Date of Award

Spring 1984

Project Type


Program or Major


Degree Name

Doctor of Philosophy


Four auditory lexical decision experiments were run to assess the effects of word frequency, word length, and word repetition. Experiment I examined the effects of word length, word frequency, and stimulus repetition on RT. The results demonstrated a significant main effect for length and frequency and a significant length by frequency interaction. Long words showed the greatest frequency effect. There was no significant repetition effect. In this experiment the repeated stimuli were separated by at least seven minutes. Experiment II examined the effect of stimulus repetition with the repeated stimuli separated by 0-15 stimuli. This experiment demonstrated a significant repetition effect, but no frequency effect.
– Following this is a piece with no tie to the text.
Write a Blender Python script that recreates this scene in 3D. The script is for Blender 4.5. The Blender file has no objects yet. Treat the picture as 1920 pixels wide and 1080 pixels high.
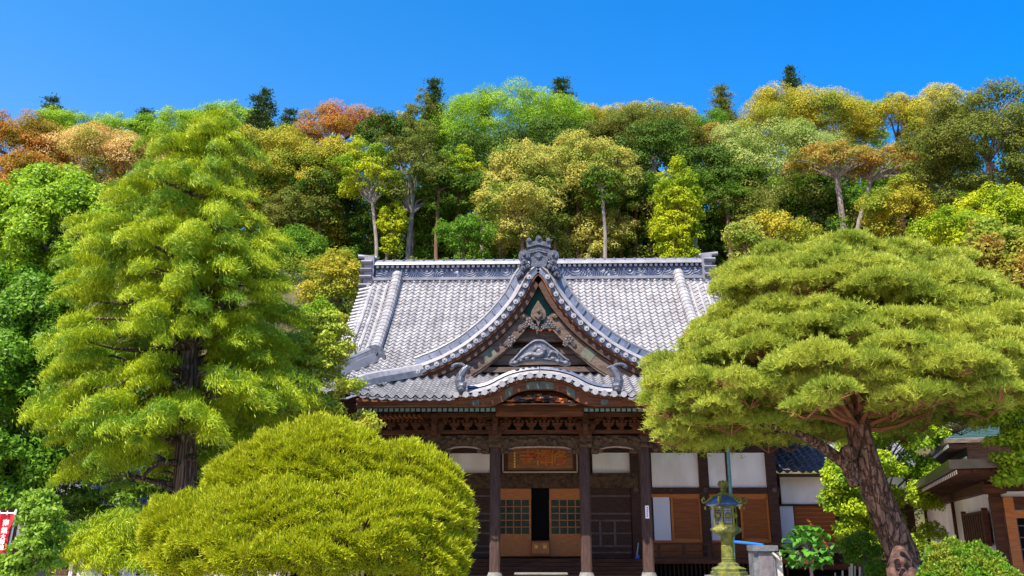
import bpy, math, random
import numpy as np
from mathutils import Vector, Matrix
C = bpy.context.scene.collection
scene = bpy.context.scene
# ---------------------------------------------------------------- camera, sky, sun, exposure
F = 1600.0; PITCH = math.radians(16.04); YAW = math.radians(1.5); CZ = 1.6
cam_d = bpy.data.cameras.new('camera'); cam = bpy.data.objects.new('camera', cam_d); C.objects.link(cam)
cam.location = (0, 0, CZ); cam.rotation_euler = (math.pi/2 + PITCH, 0, YAW)
cam_d.sensor_width = 36; cam_d.lens = F/1920*36; cam_d.clip_start = .1; cam_d.clip_end = 2000
scene.camera = cam
SUN_EL = math.radians(57); SUN_AZ = math.radians(30)     # sun stands behind the camera, to its left
world = bpy.data.worlds.new('World'); scene.world = world; world.use_nodes = True
wn = world.node_tree; bg = wn.nodes['Background']
sky = wn.nodes.new('ShaderNodeTexSky'); sky.sky_type = 'NISHITA'; sky.sun_disc = False
sky.sun_elevation = SUN_EL; sky.sun_rotation = math.pi + SUN_AZ
sky.air_density = 1.0; sky.dust_density = 0.3; sky.ozone_density = 4.0; sky.altitude = 0
hs = wn.nodes.new('ShaderNodeHueSaturation'); hs.inputs['Value'].default_value = .81; hs.inputs['Saturation'].default_value = 1.38; hs.inputs['Hue'].default_value = .497
wn.links.new(sky.outputs[0], hs.inputs['Color']); 
tcw = wn.nodes.new('ShaderNodeTexCoord'); sx_ = wn.nodes.new('ShaderNodeSeparateXYZ'); wn.links.new(tcw.outputs['Generated'], sx_.inputs[0])
mr = wn.nodes.new('ShaderNodeMapRange'); mr.inputs[1].default_value = -.5; mr.inputs[2].default_value = .5; wn.links.new(sx_.outputs[0], mr.inputs[0])
tint = wn.nodes.new('ShaderNodeMix'); tint.data_type = 'RGBA'; tint.blend_type = 'MIX'; tint.inputs[6].default_value = (2.4, 1.06, 1.0, 1); tint.inputs[7].default_value = (.3, .86, 1.08, 1)
wn.links.new(mr.outputs[0], tint.inputs[0]); mul = wn.nodes.new('ShaderNodeMix'); mul.data_type = 'RGBA'; mul.blend_type = 'MULTIPLY'; mul.inputs[0].default_value = 1
wn.links.new(hs.outputs[0], mul.inputs[6]); wn.links.new(tint.outputs[2], mul.inputs[7]); wn.links.new(mul.outputs[2], bg.inputs[0])
bg.inputs[1].default_value = 0.15
sl = bpy.data.lights.new('sun', 'SUN'); sl.energy = 5.0; sl.angle = math.radians(.5); sl.color = (1, .93, .80)
sun = bpy.data.objects.new('sun', sl); C.objects.link(sun)
sd = Vector((math.sin(SUN_AZ)*math.cos(SUN_EL), math.cos(SUN_AZ)*math.cos(SUN_EL), -math.sin(SUN_EL)))
sun.rotation_euler = sd.to_track_quat('-Z', 'Y').to_euler(); sun.location = (-20, -40, 60)
scene.view_settings.view_transform = 'Standard'; scene.view_settings.look = 'None'
scene.view_settings.exposure = 1.3; scene.view_settings.gamma = 1
scene.render.engine = 'CYCLES'
try:
    scene.cycles.max_bounces = 6; scene.cycles.transparent_max_bounces = 4; scene.cycles.use_denoising = True
except Exception: pass

rnd = random.Random(7); rng = np.random.default_rng(11)
# ---------------------------------------------------------------- measuring: photograph pixel + depth -> place
fw = np.array([-math.sin(YAW)*math.cos(PITCH), math.cos(YAW)*math.cos(PITCH), math.sin(PITCH)])
rt = np.array([math.cos(YAW), math.sin(YAW), 0.]); up = np.cross(rt, fw)
def W(px, py, Y):
    d = fw + rt*(px-960)/F + up*(540-py)/F
    return np.array([0, 0, CZ]) + d*(Y/d[1])
def proj(p):
    q = np.asarray(p, float) - np.array([0, 0, CZ]); z = q@fw
    return 960+F*(q@rt)/z, 540-F*(q@up)/z
def mpp(p):                                      # metres per photograph pixel at a point
    return float((np.asarray(p, float)-np.array([0, 0, CZ]))@fw)/F
def XZ(px, py, Y):
    p = W(px, py, Y); return p[0], p[2]

# ---------------------------------------------------------------- tags and objects
def tag(o, label=None, cat=None, group=None, kind=None):
    if label: o['label'] = label
    if cat: o['category'] = cat
    if group: o['group'] = group
    if kind: o['kind'] = kind
    return o
def empty(name, loc=(0, 0, 0), rz=0, label=None, cat=None, group=None):
    o = bpy.data.objects.new(name, None); C.objects.link(o); o.location = loc; o.rotation_euler = (0, 0, rz)
    o.empty_display_size = .2
    return tag(o, label, cat, group)
def link(name, me, m, parent=None, smooth=False):
    for mm in (m if isinstance(m, (list, tuple)) else [m]): me.materials.append(mm)
    o = bpy.data.objects.new(name, me); C.objects.link(o)
    if parent is not None:
        o.parent = parent
        # meshes are written in world coordinates; undo the parents' placement
        M = Matrix.Identity(4); q = parent
        while q is not None:
            M = Matrix.LocRotScale(q.location, q.rotation_euler, q.scale) @ M if not q.get('_id') else M
            q = q.parent
        me.transform(M.inverted())
    if smooth: me.shade_smooth()
    return o
def rotz(p, a):
    c, s = math.cos(a), math.sin(a); return np.stack([p[:, 0]*c-p[:, 1]*s, p[:, 0]*s+p[:, 1]*c, p[:, 2]], 1)
class MB:
    def __init__(s): s.v = []; s.f = []; s.m = []; s.n = 0; s.cur = 0
    def add(s, V, Fc):
        V = np.asarray(V, float).reshape(-1, 3); s.v.append(V); k = s.n
        s.f += [tuple(i+k for i in f) for f in Fc]; s.m += [s.cur]*len(Fc); s.n += len(V); return s
    def box(s, x0, x1, y0, y1, z0, z1, M=None):
        V = np.array([(x, y, z) for x in (x0, x1) for y in (y0, y1) for z in (z0, z1)], float)
        if M is not None: V = (np.array(M.to_3x3())@V.T).T + np.array(M.translation)
        return s.add(V, [(0, 1, 3, 2), (4, 6, 7, 5), (0, 4, 5, 1), (2, 3, 7, 6), (0, 2, 6, 4), (1, 5, 7, 3)])
    def px(s, px0, py0, px1, py1, Y, th=.1):      # box whose front face covers that rectangle at depth Y
        xa, _ = XZ(px0, (py0+py1)/2, Y); xb, _ = XZ(px1, (py0+py1)/2, Y)
        _, za = XZ((px0+px1)/2, py1, Y); _, zb = XZ((px0+px1)/2, py0, Y)
        return s.box(xa, xb, Y, Y+th, za, zb)
    def tube(s, P, R, n=8, cap=True):
        P = np.asarray(P, float); R = np.broadcast_to(np.asarray(R, float), (len(P),))
        T = np.gradient(P, axis=0); T /= np.linalg.norm(T, axis=1)[:, None]+1e-9
        ref = np.array([0, 0, 1.]) if abs(T[0][2]) < .9 else np.array([1., 0, 0])
        V = []
        for p, t, r in zip(P, T, R):
            a = ref-t*(ref@t); a /= np.linalg.norm(a)+1e-9; b = np.cross(t, a); ref = a
            for k in range(n):
                w = 2*math.pi*k/n; V.append(p+(a*math.cos(w)+b*math.sin(w))*r)
        Fc = [(i*n+k, i*n+(k+1) % n, (i+1)*n+(k+1) % n, (i+1)*n+k) for i in range(len(P)-1) for k in range(n)]
        if cap: Fc += [tuple(range(n))[::-1], tuple(range((len(P)-1)*n, len(P)*n))]
        return s.add(V, Fc)
    def lathe(s, c, prof, n=16, a0=0):            # prof: (radius, z)
        V = [(c[0]+r*math.cos(a0+2*math.pi*k/n), c[1]+r*math.sin(a0+2*math.pi*k/n), c[2]+z) for r, z in prof for k in range(n)]
        m = len(prof)
        Fc = [(i*n+k, i*n+(k+1) % n, (i+1)*n+(k+1) % n, (i+1)*n+k) for i in range(m-1) for k in range(n)]
        Fc += [tuple(range(n))[::-1], tuple(range((m-1)*n, m*n))]
        return s.add(V, Fc)
    def prism(s, poly, y0, y1):                   # polygon in (x, z), thickness along y
        n = len(poly); V = [(x, y0, z) for x, z in poly]+[(x, y1, z) for x, z in poly]
        return s.add(V, [tuple(range(n)), tuple(range(n, 2*n))[::-1]]+[(i, i+n, (i+1) % n+n, (i+1) % n) for i in range(n)])
    def sweep(s, P, cs):                          # cross-section cs: (offset up-normal, offset sideways)
        P = np.asarray(P, float); T = np.gradient(P, axis=0); T /= np.linalg.norm(T, axis=1)[:, None]
        V = []; n = len(cs)
        for i, (p, t) in enumerate(zip(P, T)):
            N = np.array([0, 0, 1.])-t*t[2]; N /= np.linalg.norm(N); B = np.cross(t, N)
            for a, b in cs: V.append(p+N*a+B*b)
        Fc = [(i*n+k, i*n+(k+1) % n, (i+1)*n+(k+1) % n, (i+1)*n+k) for i in range(len(P)-1) for k in range(n)]
        Fc += [tuple(range(n))[::-1], tuple(range((len(P)-1)*n, len(P)*n))]
        return s.add(V, Fc)
    def grid(s, G, mask=None):
        R, Cc = G.shape[:2]; idx = np.arange(R*Cc).reshape(R, Cc)
        q = np.stack([idx[:-1, :-1], idx[:-1, 1:], idx[1:, 1:], idx[1:, :-1]], -1)
        if mask is not None: q = q[mask]
        return s.add(G.reshape(-1, 3), [tuple(r) for r in q.reshape(-1, 4).tolist()])
    def sphere(s, c, r, n=10, m=7):
        r = np.broadcast_to(np.asarray(r, float), (3,))
        return s.add(*_sph(c, r, n, m))
    def mirror(s, X):
        V = np.concatenate(s.v); V2 = V.copy(); V2[:, 0] = 2*X-V2[:, 0]; k = s.n
        s.f += [tuple(i+k for i in f)[::-1] for f in s.f]; s.m += list(s.m); s.v.append(V2); s.n *= 2; return s
    def xf(s, fn): s.v = [fn(np.concatenate(s.v))]; return s
    def sides(s, name, m, parent=None, X=None):   # the same piece left and right, as two objects
        X = X0 if X is None else X; V = np.concatenate(s.v); s.build(name, m, parent); q = MB(); V2 = V.copy(); V2[:, 0] = 2*X-V2[:, 0]
        q.v = [V2]; q.f = [f[::-1] for f in s.f]; q.m = list(s.m); q.n = s.n; return q.build(name, m, parent)
    def mesh(s, name):
        me = bpy.data.meshes.new(name); me.from_pydata(np.concatenate(s.v).tolist(), [], s.f)
        if any(s.m): me.polygons.foreach_set('material_index', s.m)
        me.update(); return me
    def build(s, name, m, parent=None, smooth=False):
        o = link(name, s.mesh(name), m, parent, smooth); return o
def _sph(c, r, n, m):
    V = [(c[0], c[1], c[2]+r[2])]
    for i in range(1, m):
        a = math.pi*i/m
        for k in range(n):
            b = 2*math.pi*k/n; V.append((c[0]+r[0]*math.sin(a)*math.cos(b), c[1]+r[1]*math.sin(a)*math.sin(b), c[2]+r[2]*math.cos(a)))
    V.append((c[0], c[1], c[2]-r[2])); L = len(V)-1
    Fc = [(0, 1+k, 1+(k+1) % n) for k in range(n)]
    Fc += [(1+i*n+k, 1+(i+1)*n+k, 1+(i+1)*n+(k+1) % n, 1+i*n+(k+1) % n) for i in range(m-2) for k in range(n)]
    Fc += [(L, 1+(m-2)*n+(k+1) % n, 1+(m-2)*n+k) for k in range(n)]
    return V, Fc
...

Experiment III treated word length as a continuous variable and word frequency as a dichotomized variable. Here it was demonstrated that word length accounted for 10% of the variability. Word frequency accounted for 4.6% of the variance of polysyllables and 6% of the variance of monosyllables. Further, it was found that there was a frequency effect only for monosyllables under 500 msec long. Experiment IV treated word length and word frequency both as continuous variables. Word length accounted for 9% of the variance in this Experiment. Word frequency accounted for 3.4% of the variance of polysyllables and 4.8% of the monosyllables under 500 msec. Finally, Experiments I, II, and IV included the subject's verbal ability as a predictor of RT. In all three experiments verbal ability was negatively correlated to false positive responses. In Experiment I only, subjects with high verbal ability scores responded faster to stimuli than subjects with low verbal ability scores (mean difference = 158 msec).